Data block:
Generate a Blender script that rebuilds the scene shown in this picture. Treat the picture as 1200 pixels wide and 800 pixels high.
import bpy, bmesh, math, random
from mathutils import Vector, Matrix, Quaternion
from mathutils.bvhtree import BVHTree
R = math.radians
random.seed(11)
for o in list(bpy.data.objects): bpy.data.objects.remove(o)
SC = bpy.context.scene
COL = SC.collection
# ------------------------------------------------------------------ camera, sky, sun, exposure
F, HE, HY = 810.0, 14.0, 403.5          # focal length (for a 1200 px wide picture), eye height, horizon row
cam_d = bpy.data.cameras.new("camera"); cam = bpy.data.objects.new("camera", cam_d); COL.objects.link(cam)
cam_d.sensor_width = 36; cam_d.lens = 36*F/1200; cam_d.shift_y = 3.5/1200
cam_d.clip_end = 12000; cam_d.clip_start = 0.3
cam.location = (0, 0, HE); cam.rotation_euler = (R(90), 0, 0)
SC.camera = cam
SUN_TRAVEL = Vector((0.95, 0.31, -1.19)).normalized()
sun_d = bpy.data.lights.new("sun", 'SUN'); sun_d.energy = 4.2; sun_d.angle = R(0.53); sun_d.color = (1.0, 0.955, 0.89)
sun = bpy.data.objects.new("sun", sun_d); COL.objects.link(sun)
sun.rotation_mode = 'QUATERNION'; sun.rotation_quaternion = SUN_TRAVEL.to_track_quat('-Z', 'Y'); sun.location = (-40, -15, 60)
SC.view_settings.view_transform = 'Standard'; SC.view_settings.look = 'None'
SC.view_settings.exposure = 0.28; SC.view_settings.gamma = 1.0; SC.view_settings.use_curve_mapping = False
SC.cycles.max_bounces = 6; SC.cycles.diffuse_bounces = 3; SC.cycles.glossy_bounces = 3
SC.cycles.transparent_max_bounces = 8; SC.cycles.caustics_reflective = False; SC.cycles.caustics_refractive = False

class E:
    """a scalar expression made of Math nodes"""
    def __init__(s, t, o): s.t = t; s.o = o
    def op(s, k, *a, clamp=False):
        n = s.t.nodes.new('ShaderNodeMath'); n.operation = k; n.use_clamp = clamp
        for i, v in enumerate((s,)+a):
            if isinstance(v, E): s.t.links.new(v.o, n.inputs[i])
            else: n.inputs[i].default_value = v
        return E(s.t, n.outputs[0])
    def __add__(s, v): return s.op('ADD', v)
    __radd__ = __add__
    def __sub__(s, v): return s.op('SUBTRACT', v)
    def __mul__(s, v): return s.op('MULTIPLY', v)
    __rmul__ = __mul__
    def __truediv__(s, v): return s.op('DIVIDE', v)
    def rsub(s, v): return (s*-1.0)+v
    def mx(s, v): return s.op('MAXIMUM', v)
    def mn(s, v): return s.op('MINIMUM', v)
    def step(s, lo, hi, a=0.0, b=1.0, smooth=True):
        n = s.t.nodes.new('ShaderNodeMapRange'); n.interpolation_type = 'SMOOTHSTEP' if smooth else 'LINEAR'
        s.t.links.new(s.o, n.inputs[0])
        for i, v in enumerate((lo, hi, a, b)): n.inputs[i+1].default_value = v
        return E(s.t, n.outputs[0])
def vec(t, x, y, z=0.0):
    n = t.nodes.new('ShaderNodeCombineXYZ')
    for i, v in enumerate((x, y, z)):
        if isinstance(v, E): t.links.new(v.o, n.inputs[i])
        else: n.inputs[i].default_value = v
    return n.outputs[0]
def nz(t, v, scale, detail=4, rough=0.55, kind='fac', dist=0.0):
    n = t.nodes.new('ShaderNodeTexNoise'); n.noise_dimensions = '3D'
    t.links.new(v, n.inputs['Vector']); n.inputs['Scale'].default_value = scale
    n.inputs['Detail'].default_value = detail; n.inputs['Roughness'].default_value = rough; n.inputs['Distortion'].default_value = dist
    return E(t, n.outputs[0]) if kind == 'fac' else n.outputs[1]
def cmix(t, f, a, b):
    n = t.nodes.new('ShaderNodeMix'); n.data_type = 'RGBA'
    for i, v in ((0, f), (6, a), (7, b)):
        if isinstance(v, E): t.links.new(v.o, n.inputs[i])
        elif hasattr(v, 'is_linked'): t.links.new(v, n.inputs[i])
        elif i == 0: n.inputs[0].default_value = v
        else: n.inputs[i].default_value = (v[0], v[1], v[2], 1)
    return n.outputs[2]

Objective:
Copy out every line holding the string "scene".

Exercise result:
Generate a Blender script that rebuilds the scene shown in this picture. Treat the picture as 1200 pixels wide and 800 pixels high.
SC = bpy.context.scene